Our last issue (EMIR, seeing through slits I) highlighted the engineering challenges of EMIR (Espectrógrafo Multiobjeto Infrarrojo or Multi-object Infrared Spectrograph), a second generation instrument for the Gran Telescopio CANARIAS (GTC).
The instrument has been designed to be kept at cryogenic temperatures, below –200 ºC (73 ºK), with a robotic multislit mask that will be mounted inside the cryostat itself. This will change the “shape” of the masks as and when needed, minimising the amount that the instrument needs to be handled.
A MASK FOR A CRITICAL MOMENT
Developing a new mask system for EMIR is no small task. This technique has already been used in the visible range, when the masks are kept at room temperature, but it has never before been considered for use with an infrared instrument. This meant that, in March 2003, EMIR reached a critical point: a Review Committee was asked to approve the preliminary design and a key factor in their decision was whether it would be possible to use this kind of mask system with this type of instrument. The stark reality was that without multislit masks EMIR would be a far less attractive proposition for the scientists.
A prototype of this new type of robot mask, which can be remotely reconfigured, is being developed for the “James Webb Space Telescope” (JWST). A similar prototype, designed to be used with EMIR, was considered by the review panel. It convinced even the most dubious that it was possible to mount it on EMIR and to make it work.
The system, dubbed Configurable Slit Unit (CSU) consists of sliding bars that move into and out of the field of view, blocking out some of the light so that only light of interest gets through. This will create the slit mode.
Although the final number has yet to be decided, the current design uses 104 bars, split into two lots of 52, which are mounted at either side of the field of view. Each bar on one side is aligned with another opposite, and they can move together closely into the field of view leaving just a small gap, called an “individual slit”.
The multislit mode will be created by moving each pair of bars into the field of view to produce 52 slits in the focal plane. When the instrument is not working in the infrared, and Image mode is needed, the bars will withdraw completely from the 30x30 cm (6’x6’ arc minutes squared of sky) field of view. The system will also be able to operate in wide slit mode: the bars will all move into the same position, leaving a single 30cm slit the length of the field of view.

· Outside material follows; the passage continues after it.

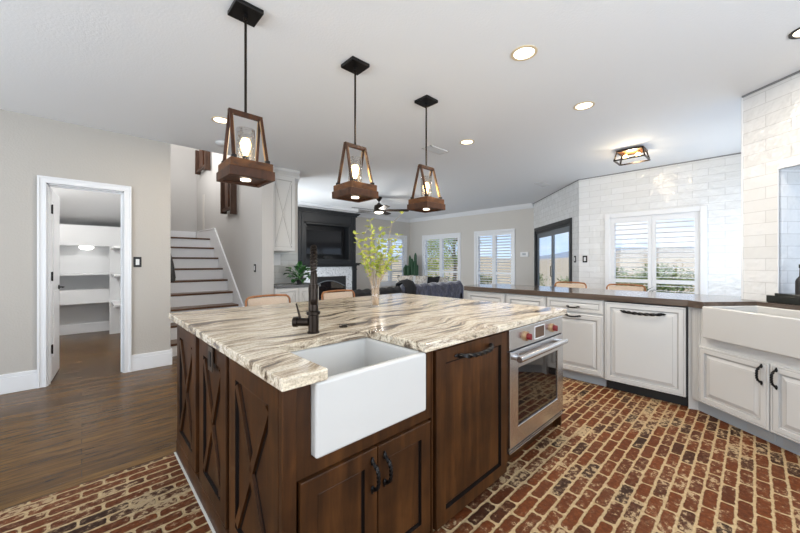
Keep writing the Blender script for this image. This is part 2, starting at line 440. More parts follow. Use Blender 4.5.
wallp('wall_left', (-3.1, 4.98), (.80, 4.98), M_wall, op=[(2.84, 3.452, 0, 2.08)], label='greige painted wall with the pantry door')
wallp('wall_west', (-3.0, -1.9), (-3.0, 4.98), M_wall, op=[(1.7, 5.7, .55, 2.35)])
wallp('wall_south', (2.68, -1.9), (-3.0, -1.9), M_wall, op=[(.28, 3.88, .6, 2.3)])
WS = Vector((4.25, .07)); sdir = Vector((-.624, -.78)); sdir.normalize(); SA = math.atan2(sdir.y, sdir.x)
WE = WS+sdir*2.52
wallp('wall_sink', WS, WE, M_tile, t=.02, op=[(.262, 1.75, 1.0, 2.02)], label='white glazed tile wall with a window recess')
wallp('wall_nook', (6.54, -.28), (4.75, -.28), M_wall_w, t=.1, op=[(.29, 1.79, .45, 2.35)])
TW = [(2.15-1.66, 2.15-.535, .55, 2.0)]
wallp('wall_tile', (6.42, 2.15), (6.42, -.28), M_tile, op=TW, label='white glazed tile wall around the shuttered window')
DL = (Vector((6.42, 2.15))-Vector((8.2, 3.8))).length
wallp('wall_door', (8.2, 3.8), (6.42, 2.15), M_tile, t=.06, op=[(.10, 2.16, 0, 2.10)], label='angled white tile wall with the sliding door')
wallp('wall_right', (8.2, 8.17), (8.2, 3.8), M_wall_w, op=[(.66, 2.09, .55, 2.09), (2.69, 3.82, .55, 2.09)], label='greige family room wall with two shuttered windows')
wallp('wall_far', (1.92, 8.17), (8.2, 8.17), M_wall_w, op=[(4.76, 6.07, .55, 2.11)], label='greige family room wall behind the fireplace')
# stairwell
sb = MB().box(1.925, 2.10, 4.98, 8.95, 0, 4.7)
struct(obj('wall_stair_side', sb, M_stairwall), label='stair wall carrying two wooden sconces')
struct(obj('wall_stair_back', MB().box(.70, 1.925, 8.83, 8.95, 0, 4.7), M_stairwall), label='back wall of the stairwell')
struct(obj('wall_stair_left', MB().box(.66, .80, 5.12, 8.95, 0, 4.7).box(.66, .80, 4.9, 5.12, H+.25, 4.7).box(.66, .80, 4.981, 5.12, H, H+.25), M_stairwall))
struct(obj('wall_stair_header', MB().box(.66, 2.1, 4.9, 4.98, H+.25, 4.7), M_stairwall))
struct(obj('ceiling_stair', MB().box(.66, 2.1, 4.9, 8.95, 4.7, 4.8), M_ceil))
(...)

The specifications require the entire mask to reconfigurable (to change the multislit pattern) in just five minutes, developing all the process at a temperature of –200 ºC (73 ºK).
A WIDE FIELD OF VIEW
Looking at EMIR it is easy to see why it is the most ambitious instrument of its kind currently under construction: it will work in the near infrared, will be a wide field multi object instrument and it will be mounted on a 10.4 m telescope.
In addition, the size of the focal plane - 30x30 cm - will give a wide field of view, which will increase the instrument's scientific appeal because of the number of objects that it will be able to observe at the same time and the amount of time that this will save.
Many scientists are eagerly watching to see whether the instrument will work, in the hope that these it will be possible to use these techniques on instruments being developed for other telescopes. This means that there is a twofold challenge for the EMIR team: building a completely novel instrument and blazing the trail for a new technique that holds out enormous promise.
The words at the beginning of these EMIR bulletins say it all: "Throw caution to the wind, mortgage the Prado if need be but "go for it!...In my opinion, there's just no choice. You've got to make EMIR happen”.
Or the words said about EMIR by Roser Pelló, from the Observatoire de Midi Pyrénées Astrophysics Laboratory in France, at the second “International Workshop on Science with the GTC”, held in México in February 2004: “The benefits it will bring relative to the work we are currently doing with telescopes and the instruments currently available are immense. It will easily increase efficiency by a factor of 60 to 100”.
These are the words of people passionate about astronomy who, like us, will be witness to the progress of EMIR. If you come up close and look you might just catch a glimpse...through slits.